### Stated problem
Retype exactly what runs from the first line of the data to the line with "return (side * n, u, z)", keeping both of those lines and skipping pictures.

◇ ◇ ◇

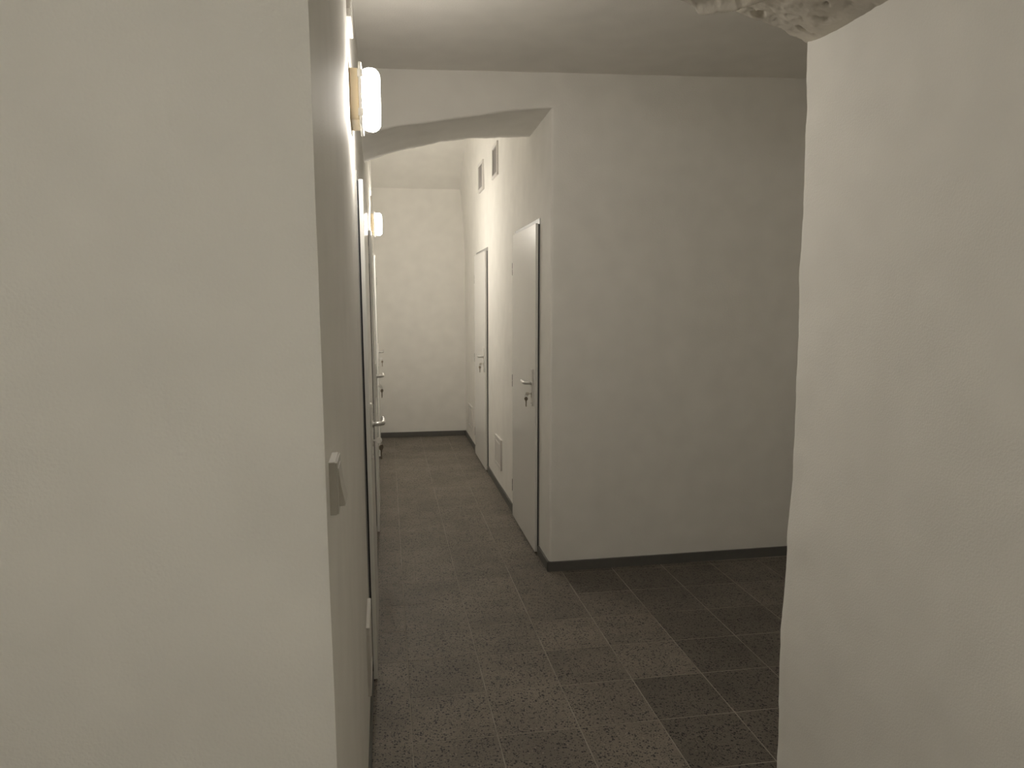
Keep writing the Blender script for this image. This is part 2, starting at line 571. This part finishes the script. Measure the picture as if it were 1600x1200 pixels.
# ------------------------------------------------------------------ fittings: local frame is (u along +Y, n out of the wall, z)
def P(side, u, n, z):
    return (side * n, u, z)

def lbox(bm, side, u0, u1, n0, n1, z0, z1, bevel=0.0, seg=2):
    a, c = P(side, u0, n0, z0), P(side, u1, n1, z1)
    add_box(bm, [min(p, q) for p, q in zip(a, c)], [max(p, q) for p, q in zip(a, c)], bevel, seg)

def part(name, bm, mat, parent, smooth=False):
    return from_bm(name, bm, mat, parent, smooth)

def copy_tree(o, parent=None):
    c = o.copy()
    COL.objects.link(c)
    c.parent = parent
    for ch in list(o.children):
        copy_tree(ch, c)
    return c

HU, HZ = 0.080, 1.045        # lever position on the leaf
CZ = 0.975                   # lock cylinder height
def make_door(name, side):
    root = empty(name)
    bm = bmesh.new()                                             # slim steel frame
    lbox(bm, side, -0.010, 0.03, -0.004, 0.003, 0.0, 2.018)
    lbox(bm, side, DW - 0.03, DW + 0.012, -0.004, 0.003, 0.0, 2.018)
    lbox(bm, side, 0.03, DW - 0.03, -0.004, 0.003, 1.955, 2.018)
    part('frame', bm, M_FRAME, root)
    bm = bmesh.new()                                             # black seal between leaf and frame
    lbox(bm, side, 0.003, DW - 0.003, 0.0022, 0.0095, 0.014, 1.984)
    part('seal', bm, M_SEAL, root)
    bm = bmesh.new()
    lbox(bm, side, 0.0, DW, 0.009, 0.025, 0.014, 1.988, 0.0015, 2)
    leaf = part('leaf', bm, M_LEAF, root)
    N = 0.025
    for hz in (1.76, 0.985, 0.235):
        bm = bmesh.new()
        add_cyl(bm, P(side, DW + 0.006, 0.020, hz + 0.002), P(side, DW + 0.006, 0.020, hz + 0.042), 0.0075)
        add_cyl(bm, P(side, DW + 0.006, 0.020, hz - 0.042), P(side, DW + 0.006, 0.020, hz - 0.002), 0.0075)
        add_cyl(bm, P(side, DW + 0.006, 0.020, hz - 0.046), P(side, DW + 0.006, 0.020, hz + 0.046), 0.0045)
        h = part('hinge', bm, M_HINGE, root)
        h['label'] = 'dark steel hinge'
    bm = bmesh.new()
    lbox(bm, side, HU - 0.019, HU + 0.019, N - 0.001, N + 0.007, 0.905, 1.130, 0.004, 3)
    plate = part('handle_plate', bm, M_WHITE, root)
    bm = bmesh.new()                                             # lever: neck, elbow, grip towards the hinges
    pts = [P(side, HU, N + 0.005, HZ), P(side, HU, N + 0.030, HZ), P(side, HU + 0.003, N + 0.042, HZ), P(side, HU + 0.012, N + 0.049, HZ),
           P(side, HU + 0.03, N + 0.051, HZ), P(side, HU + 0.075, N + 0.051, HZ + 0.001), P(side, HU + 0.11, N + 0.049, HZ + 0.004), P(side, HU + 0.122, N + 0.046, HZ + 0.007)]
    add_tube(bm, pts, [0.0095, 0.009, 0.009, 0.009, (0.008, 0.0095), (0.0075, 0.0095), (0.007, 0.009), (0.004, 0.006)], 12)
    add_cyl(bm, P(side, HU, N + 0.004, HZ), P(side, HU, N + 0.012, HZ), 0.0135)
    part('lever', bm, M_ALU, plate, True)
    bm = bmesh.new()
    add_cyl(bm, P(side, HU, N - 0.001, CZ + 0.004), P(side, HU, N + 0.0095, CZ + 0.004), 0.0085)
    lbox(bm, side, HU - 0.005, HU + 0.005, N - 0.001, N + 0.0095, CZ - 0.021, CZ, 0.0015, 1)
    part('lock_cylinder', bm, M_STEEL, plate)
    for sz in (1.115, 0.921):
        bm = bmesh.new()
        add_cyl(bm, P(side, HU, N + 0.005, sz), P(side, HU, N + 0.0082, sz), 0.0042, seg=10)
        part('screw', bm, M_HINGE if sz < 1 else M_WHITE, plate)
    return root

def key_shape(bm, side, u, n, z, du, dn, dz, length, flat):
    """a key lying along (du,dn,dz); flat = direction of the bow's width"""
    o = Vector(P(side, u, n, z))
    d = Vector(P(side, du, dn, dz)).normalized()
    w = Vector(P(side, *flat)).normalized()
    nrm = d.cross(w).normalized()
    t = 0.0011
    def plate_(outline):
        a = [bm.verts.new(o + d * p + w * q_ + nrm * t) for p, q_ in outline]
        c = [bm.verts.new(o + d * p + w * q_ - nrm * t) for p, q_ in outline]
        bm.faces.new(a)
        bm.faces.new(c[::-1])
        for k in range(len(a)):
            bm.faces.new((a[k], a[(k + 1) % len(a)], c[(k + 1) % len(a)], c[k]))
    bow = [(0.012 - 0.012 * math.cos(k * 2 * math.pi / 16), 0.0125 * math.sin(k * 2 * math.pi / 16)) for k in range(16)]
    plate_(bow)
    teeth = [(0.022, -0.004), (length, -0.0035), (length, 0.001), (length - 0.005, 0.0035), (length - 0.009, 0.0015), (length - 0.013, 0.004), (length - 0.017, 0.002), (0.026, 0.004), (0.022, 0.004)]
    plate_(teeth)

def make_keys(name, side):
    root = empty(name)
    N = 0.025 + 0.0095
    bm = bmesh.new()
    key_shape(bm, side, HU, N + 0.034, CZ + 0.004, 0, -1, 0, 0.036, (0, 0, 1))
    part('key_in_lock', bm, M_STEEL, root)
    bm = bmesh.new()                                             # split ring through both bows
    c = Vector(P(side, HU, N + 0.030, CZ - 0.008))
    pts = [c + Vector((side * 0.004 * math.sin(a), 0.0105 * math.sin(a), 0.0105 * math.cos(a))) for a in [k * 2 * math.pi / 18 for k in range(19)]]
    add_tube(bm, pts, 0.0009, 6)
    part('key_ring', bm, M_STEEL, root, True)
    bm = bmesh.new()
    key_shape(bm, side, HU, N + 0.030, CZ - 0.0145, 0.05, 0, -1, 0.060, (0.7, 0.7, 0))
    part('hanging_key', bm, M_BRASS, root)
    return root

def rot_left():
    return (0, -0.009, 0.004)

doors = {}
labels_d = {
    ('R', 0): 'white flush steel door nearest on the corridor right wall',
    ('R', 1): 'farther white flush steel door on the corridor right wall, opposite the far lamp',
    ('L', 0): 'nearest white flush door on the left wall, seen edge-on, mirroring the far lamp',
    ('L', 1): 'second white flush door on the left wall, seen edge-on just past the arch',
    ('L', 2): 'farthest white flush door on the left wall beside the bright end wall'}
labels_k = {
    ('R', 0): 'two keys on a ring in the nearest right-hand door lock',
    ('R', 1): 'two small keys in the lock of the farther right-hand door',
    ('L', 0): 'shiny keys catching the light in the nearest left-hand door lock',
    ('L', 1): 'keys hanging from the second left-hand door lock against the end wall',
    ('L', 2): 'tiny keys hanging from the farthest left-hand door lock'}
n = 0
for S_, ylist in (('R', D_RIGHT), ('L', D_LEFT)):
    side = -1 if S_ == 'R' else 1
    proto = kproto = None
    for i, y in enumerate(ylist):
        n += 1
        if proto is None:
            proto = r = make_door('door_%d' % n, side)
            kproto = k = make_keys('key_bunch', side)
        else:
            r = copy_tree(proto)
            r.name = 'door_%d' % n
            k = copy_tree(kproto)
        for o in (r, k):
            if S_ == 'R':
                o.location = (XR, y, 0)
            else:
                o.location = (xl(y, 0), y, 0)
                o.rotation_euler = rot_left()
        struct(r, labels_d[(S_, i)], 'door')
        if (S_, i) == ('L', 0):                                  # glint on this key painted as its colour
            shiny = [c for c in k.children if c.name.startswith('key_in_lock')][0]
            shiny.data = shiny.data.copy()
            shiny.data.materials[0] = M_KEY_GLINT
        tag(k, labels_k[(S_, i)], 'keys', 'keys left in the door locks')

# ------------------------------------------------------------------ wall vents
def make_vent(side, w, h, upper):
    root = empty('wall_vent')
    bw, th = 0.028, 0.013
    bm = bmesh.new()
    lbox(bm, side, 0, w, -0.008, th, 0, bw, 0.002, 1)
    lbox(bm, side, 0, w, -0.008, th, h - bw, h, 0.002, 1)
    lbox(bm, side, 0, bw, -0.008, th, bw, h - bw, 0.002, 1)
    lbox(bm, side, w - bw, w, -0.008, th, bw, h - bw, 0.002, 1)
    part('frame', bm, M_VENT, root)
    bm = bmesh.new()
    if upper:
        lbox(bm, side, bw - 0.002, w - bw + 0.002, 0.0005, 0.003, bw - 0.002, h - bw + 0.002)
        part('backing', bm, M_VENTDARK, root)
        bm = bmesh.new()
        k = 0
        z = bw + 0.006
        while z < h - bw - 0.004:
            a = [bm.verts.new(P(side, u, n_, zz)) for u in (bw, w - bw) for n_, zz in ((0.003, z + 0.007), (0.0095, z), (0.0095, z + 0.0015), (0.003, z + 0.0085))]
            for q in range(4):
                bm.faces.new((a[q], a[(q + 1) % 4], a[4 + (q + 1) % 4], a[4 + q]))
            bm.faces.new(a[:4]); bm.faces.new(a[4:])
            z += 0.0135
        part('grille', bm, M_VENTDARK, root)
    else:
        lbox(bm, side, bw - 0.002, w - bw + 0.002, 0.0005, 0.008, bw - 0.002, h - bw + 0.002)
        part('cover_plate', bm, M_VENT, root)
        bm = bmesh.new()
        lbox(bm, side, bw + 0.012, w - bw - 0.012, 0.007, 0.0115, bw + 0.012, h - bw - 0.012, 0.002, 1)
        part('inner_panel', bm, M_VENT, root)
    return root
for (S_, y, z, w, h, up, lab) in [
        ('R', 5.88, 2.535, 0.285, 0.262, True, 'nearer white framed air vent with grey grille high on the corridor right wall'),
        ('R', 6.66, 2.540, 0.290, 0.258, True, 'farther white framed air vent with grey grille high on the corridor right wall'),
        ('R', 5.71, 0.190, 0.315, 0.248, False, 'white vent cover low on the right wall between the two doors'),
        ('R', 7.72, 0.175, 0.345, 0.250, False, 'white vent cover low on the right wall past the farther door'),
        ('L', 2.45, 0.178, 0.260, 0.248, False, 'white vent cover low on the left wall before the nearest door'),
        ('L', 2.50, 2.430, 0.200, 0.258, True, 'white vent high on the left wall above the near lamp'),
        ('L', 6.58, 2.485, 0.285, 0.258, True, 'white vent high on the left wall above the far lamp')]:
    side = -1 if S_ == 'R' else 1
    v = make_vent(side, w, h, up)
    if S_ == 'R':
        v.location = (XR + lean_r(y + w / 2, z + h) - 0.001, y, z)
        v.rotation_euler = (0, 0, -math.atan2(lean_r(y + w, z + h / 2) - lean_r(y, z + h / 2), w) if up else 0)
    else:
        v.location = (xl(y, z) - 0.001, y, z)
        v.rotation_euler = rot_left()
    tag(v, lab, 'vent', 'wall air vents')

# ------------------------------------------------------------------ bulkhead lamps
def make_lamp(side, key, col):
    root = empty('wall_lamp')
    bm = bmesh.new()
    lbox(bm, side, -0.082, 0.082, -0.002, 0.030, -0.082, 0.082, 0.006, 3)
    part('base', bm, M_CREAM, root)
    bm = bmesh.new()
    lbox(bm, side, -0.097, 0.097, 0.029, 0.040, -0.097, 0.097, 0.004, 3)
    rim = part('rim', bm, M_WHITE, root)
    for zz in (-0.060, 0.060):
        bm = bmesh.new()
        lbox(bm, side, -0.099, -0.094, 0.026, 0.043, zz - 0.012, zz + 0.012, 0.001, 1)
        part('clip', bm, M_WHITE, rim)
    bm = bmesh.new()
    lbox(bm, side, -0.088, 0.088, 0.034, 0.098, -0.088, 0.088, 0.028, 4)
    d = part('diffuser', bm, emissive('lamp_glow_' + key, col, LAMP[key]), root, True)
    d['label'] = 'glowing white diffuser'
    return root
for side, loc, key, col, lab in [
        (1, (xl(2.6, 2.2), 2.60, 2.200), 'crossing', LAMP_COL, 'glowing square wall lamp nearest, high on the left wall before the arch'),
        (1, (xl(6.5, 2.2), 6.50, 2.195), 'corridor', LAMP_COL, 'small glowing wall lamp farther down the left corridor wall'),
        (1, (X_REAR, -0.65, 2.100), 'rear', LAMP_COL_REAR, 'square wall lamp on the passage wall behind the viewer')]:
    l = make_lamp(side, key, col)
    l.location = loc
    if key != 'rear':
        l.rotation_euler = rot_left()
    tag(l, lab, 'lamp', 'square bulkhead wall lamps')

# ------------------------------------------------------------------ light switch
sw = empty('light_switch', (xl(1.12, 1.205), 1.12, 1.205), rot_left())
bm = bmesh.new()
lbox(bm, 1, 0, 0.080, -0.002, 0.010, 0.0, 0.082, 0.0015, 2)
part('mounting_box', bm, M_SWITCH, sw)
bm = bmesh.new()
lbox(bm, 1, 0.001, 0.079, 0.0095, 0.0125, 0.001, 0.081, 0.0012, 2)
cover = part('cover_frame', bm, M_SWITCH, sw)
bm = bmesh.new()
pr = [(0.012, 0.070), (0.0135, 0.070), (0.0165, 0.042), (0.0225, 0.014), (0.0215, 0.011), (0.012, 0.011)]
a = [bm.verts.new((n_, 0.011, z)) for n_, z in pr]
c = [bm.verts.new((n_, 0.069, z)) for n_, z in pr]
bm.faces.new(a)
bm.faces.new(c[::-1])
for k in range(len(pr)):
    bm.faces.new((a[k], a[(k + 1) % len(pr)], c[(k + 1) % len(pr)], c[k]))
part('rocker', bm, M_SWITCH, cover)
tag(sw, 'white surface-mounted rocker light switch on the left wall edge', 'light switch')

◇ ◇ ◇

### Right answer
Keep writing the Blender script for this image. This is part 2, starting at line 571. This part finishes the script. Measure the picture as if it were 1600x1200 pixels.
# ------------------------------------------------------------------ fittings: local frame is (u along +Y, n out of the wall, z)
def P(side, u, n, z):
    return (side * n, u, z)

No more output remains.